• [GIVEN DATA]:
------------------------------------------------------------
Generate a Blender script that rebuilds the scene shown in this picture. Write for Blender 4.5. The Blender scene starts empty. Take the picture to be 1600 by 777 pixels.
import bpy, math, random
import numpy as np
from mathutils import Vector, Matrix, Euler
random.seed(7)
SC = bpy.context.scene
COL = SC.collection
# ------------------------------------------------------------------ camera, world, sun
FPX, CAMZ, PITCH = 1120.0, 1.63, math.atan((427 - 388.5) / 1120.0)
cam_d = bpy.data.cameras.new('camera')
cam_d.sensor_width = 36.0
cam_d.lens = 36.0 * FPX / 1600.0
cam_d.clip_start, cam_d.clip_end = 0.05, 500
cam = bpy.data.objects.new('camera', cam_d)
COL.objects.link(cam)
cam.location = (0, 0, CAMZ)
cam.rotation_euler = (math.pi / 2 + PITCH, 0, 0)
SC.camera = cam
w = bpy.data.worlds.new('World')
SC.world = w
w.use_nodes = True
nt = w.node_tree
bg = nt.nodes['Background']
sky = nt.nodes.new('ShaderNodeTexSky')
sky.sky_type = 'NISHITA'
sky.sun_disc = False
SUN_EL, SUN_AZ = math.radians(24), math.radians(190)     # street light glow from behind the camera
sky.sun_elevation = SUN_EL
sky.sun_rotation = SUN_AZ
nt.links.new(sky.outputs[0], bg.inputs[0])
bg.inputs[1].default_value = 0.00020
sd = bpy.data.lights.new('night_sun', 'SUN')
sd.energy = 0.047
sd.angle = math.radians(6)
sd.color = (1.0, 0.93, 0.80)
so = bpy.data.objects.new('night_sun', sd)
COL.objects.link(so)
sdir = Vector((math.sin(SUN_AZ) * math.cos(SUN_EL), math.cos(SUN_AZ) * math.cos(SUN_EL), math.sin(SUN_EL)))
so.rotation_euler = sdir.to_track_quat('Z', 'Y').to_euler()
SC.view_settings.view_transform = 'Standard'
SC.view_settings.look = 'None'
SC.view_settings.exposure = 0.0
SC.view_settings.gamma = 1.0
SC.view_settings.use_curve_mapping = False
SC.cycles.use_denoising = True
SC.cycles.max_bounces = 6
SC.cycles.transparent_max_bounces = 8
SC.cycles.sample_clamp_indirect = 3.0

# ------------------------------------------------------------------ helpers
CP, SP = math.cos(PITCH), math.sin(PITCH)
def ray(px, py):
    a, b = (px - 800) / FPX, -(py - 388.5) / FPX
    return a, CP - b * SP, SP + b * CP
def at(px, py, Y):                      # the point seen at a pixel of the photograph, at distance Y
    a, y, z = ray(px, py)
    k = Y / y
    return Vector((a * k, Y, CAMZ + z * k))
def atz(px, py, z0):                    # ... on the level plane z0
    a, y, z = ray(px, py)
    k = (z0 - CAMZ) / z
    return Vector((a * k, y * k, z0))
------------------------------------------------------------
• [TO BE DONE]:
Each line above must be reproduced exactly as it stands.

• [RESULT OF THIS TASK]:
Generate a Blender script that rebuilds the scene shown in this picture. Write for Blender 4.5. The Blender scene starts empty. Take the picture to be 1600 by 777 pixels.
import bpy, math, random
import numpy as np
from mathutils import Vector, Matrix, Euler
random.seed(7)
SC = bpy.context.scene
COL = SC.collection
# ------------------------------------------------------------------ camera, world, sun
FPX, CAMZ, PITCH = 1120.0, 1.63, math.atan((427 - 388.5) / 1120.0)
cam_d = bpy.data.cameras.new('camera')
cam_d.sensor_width = 36.0
cam_d.lens = 36.0 * FPX / 1600.0
cam_d.clip_start, cam_d.clip_end = 0.05, 500
cam = bpy.data.objects.new('camera', cam_d)
COL.objects.link(cam)
cam.location = (0, 0, CAMZ)
cam.rotation_euler = (math.pi / 2 + PITCH, 0, 0)
SC.camera = cam
w = bpy.data.worlds.new('World')
SC.world = w
w.use_nodes = True
nt = w.node_tree
bg = nt.nodes['Background']
sky = nt.nodes.new('ShaderNodeTexSky')
sky.sky_type = 'NISHITA'
sky.sun_disc = False
SUN_EL, SUN_AZ = math.radians(24), math.radians(190)     # street light glow from behind the camera
sky.sun_elevation = SUN_EL
sky.sun_rotation = SUN_AZ
nt.links.new(sky.outputs[0], bg.inputs[0])
bg.inputs[1].default_value = 0.00020
sd = bpy.data.lights.new('night_sun', 'SUN')
sd.energy = 0.047
sd.angle = math.radians(6)
sd.color = (1.0, 0.93, 0.80)
so = bpy.data.objects.new('night_sun', sd)
COL.objects.link(so)
sdir = Vector((math.sin(SUN_AZ) * math.cos(SUN_EL), math.cos(SUN_AZ) * math.cos(SUN_EL), math.sin(SUN_EL)))
so.rotation_euler = sdir.to_track_quat('Z', 'Y').to_euler()
SC.view_settings.view_transform = 'Standard'
SC.view_settings.look = 'None'
SC.view_settings.exposure = 0.0
SC.view_settings.gamma = 1.0
SC.view_settings.use_curve_mapping = False
SC.cycles.use_denoising = True
SC.cycles.max_bounces = 6
SC.cycles.transparent_max_bounces = 8
SC.cycles.sample_clamp_indirect = 3.0

# ------------------------------------------------------------------ helpers
CP, SP = math.cos(PITCH), math.sin(PITCH)
def ray(px, py):
    a, b = (px - 800) / FPX, -(py - 388.5) / FPX
    return a, CP - b * SP, SP + b * CP
def at(px, py, Y):                      # the point seen at a pixel of the photograph, at distance Y
    a, y, z = ray(px, py)
    k = Y / y
    return Vector((a * k, Y, CAMZ + z * k))
def atz(px, py, z0):                    # ... on the level plane z0
    a, y, z = ray(px, py)
    k = (z0 - CAMZ) / z
    return Vector((a * k, y * k, z0))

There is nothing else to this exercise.